begin

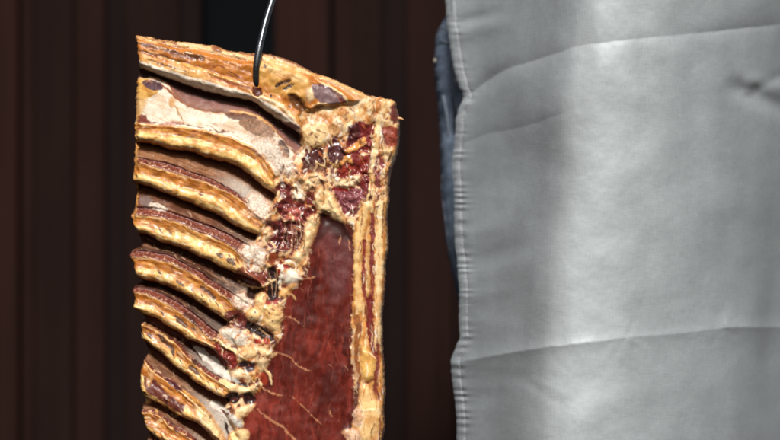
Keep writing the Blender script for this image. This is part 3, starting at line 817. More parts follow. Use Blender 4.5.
base = (Vw[:, 0].mean(), 0.02, Vw[:, 2].min())
slab = empty('pork_ribs', base)
tag(slab, 'smoked rack of ribs with golden fat and dark red lean hanging from hook', 'meat')
base = np.array(base)

def emit(name, ids, mat):
    m = np.isin(fid, ids)
    if not m.any(): return None
    f = F[m]; used, inv = np.unique(f.ravel(), return_inverse=True)
    return np_mesh(name, Vw[used] - base, inv.reshape(-1, 4), mat, slab, colL[used], nrm[used])

emit('fat_cap', [1], M_FAT)
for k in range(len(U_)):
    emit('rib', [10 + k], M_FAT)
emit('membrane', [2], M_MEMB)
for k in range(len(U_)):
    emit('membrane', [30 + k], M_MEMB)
emit('fat_tissue', [3], M_FAT)
emit('lean_muscle', [4], M_LEAN)
for k in scraps: emit('lean_scrap', [k], M_LEAN)
emit('fat_edge', [5], M_FAT)

# rind: sides and back
loop = np.concatenate([idx[0, :], idx[1:, -1], idx[-1, :-1][::-1], idx[1:-1, 0][::-1]])
P0 = Vw[loop]; n_l = len(loop)
cen = P0.mean(0)
rings = [P0]; cols = [colL[loop]]
TH = 40 * S
rindc = lin((150, 92, 54)) * KALB; rindd = lin((104, 58, 40)) * KALB
ar = np.arange(n_l) * 0.6
tan = np.roll(P0, -1, 0) - np.roll(P0, 1, 0)
out = np.stack([tan[:, 2], np.zeros(n_l), -tan[:, 0]], 1); out /= np.linalg.norm(out, axis=1, keepdims=True) + 1e-9
if ((out * (P0 - cen)).sum() < 0): out = -out
NR = 14
for i in range(1, NR + 1):
    t = i / NR
    bul = math.sin(math.pi * t) * 1.6 * S - (max(0, t - .75) / .25) ** 2 * 8 * S
    nz_ = fbm(ar, ar * 0 + t * 40, 6, 3, 701) * 0.9 * S
    P = P0 + out * (bul + nz_ * (1 if t < 1 else .3))[:, None]
    P[:, 1] = P0[:, 1] + (TH - P0[:, 1]) * t
    rings.append(P)
    mixv = np.clip(.5 + .8 * fbm(ar, ar * 0 + t * 60, 7, 3, 711), 0, 1)[:, None]
    c_ = rindc * mixv + rindd * (1 - mixv)
    a_ = min(1, t * 4)
    cols.append(colL[loop] * (1 - a_) + c_ * a_)
RV = np.concatenate(rings); RC = np.concatenate(cols)
ri = np.arange((NR + 1) * n_l).reshape(NR + 1, n_l)
RF = np.stack([ri[:-1], np.roll(ri, -1, 1)[:-1], np.roll(ri, -1, 1)[1:], ri[1:]], -1).reshape(-1, 4)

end

■ **THE PROBLEM**
Give the number of lines in the data that contain "membrane", with no other words.

■ **EXERCISE SOLUTION**
2